Dear reader, through Grief, given I explore a life met with the cruelty of ill-timed loss through analogue photography, mixed media and poetry. In this body of work, I use ephemeral materials to reflect the impermanence and frailty of the human condition. For example, the leaves upon which I embroider my poetry crumble with every stitch. In this practice I work against natural decay, trying to preserve life already lived and passed. I also utilize more personal materials, including my own collected cut hair, the coarse strands symbolic of energies too heavy to bare. I use this hair to quote poetry onto canvas, with which I attempt, and fail, to make amends with life’s cruelties.
In my photographs–supported in conversation with these mixed media pieces–I again address the ephemeral by documenting the fleeting moments and light found in otherwise dark everyday spaces. Both the physical, metaphysical, and also the metaphorical.
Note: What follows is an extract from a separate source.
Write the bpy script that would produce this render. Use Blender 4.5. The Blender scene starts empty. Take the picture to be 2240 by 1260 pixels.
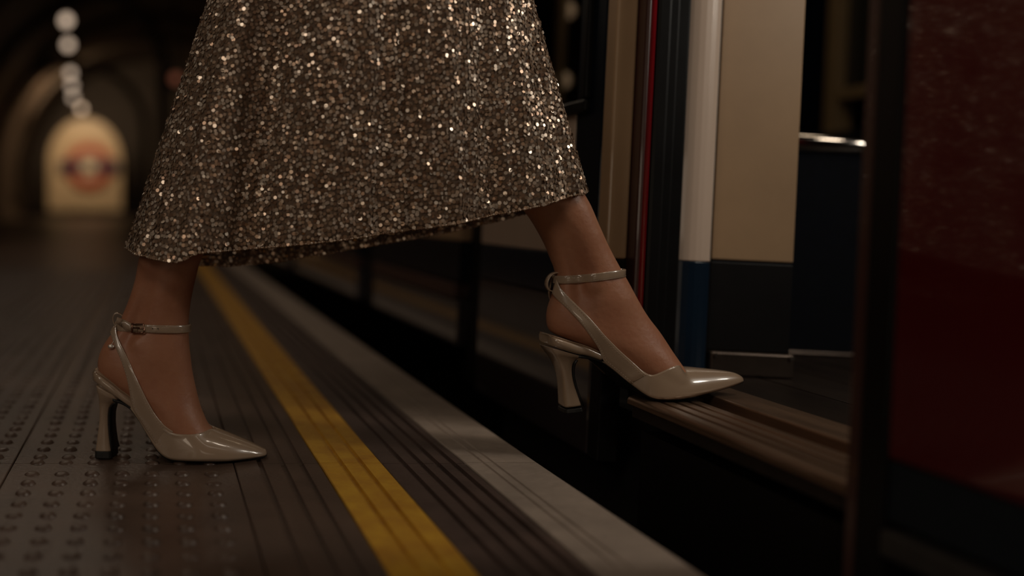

An example of this metaphor is found in my self-portraits, titled taking my body back. This pair of photographs
conceptually concerns the first step of reclamation from the toll grief has taken
on my physical body. The photos were captured during a private and vulnerable moment when I happened to catch my reflection in the framed flower and see myself in a different light for a few fleeting minutes. Grief has a way of embodying people. This shows in sicknesses, mental health disorders… other ways that make taking care of oneself hard. Through literal and metaphorical reflection in these images I look for redeeming love for myself.
Loss is an almost universal given. As humans, we all face potential and experience unexpected and untimely grievances. In Grief, given–I’ve no desire to demur nor reprove my life’s cruelties, but attempt to give them meaning by overlaying the often grim reality of its frailties.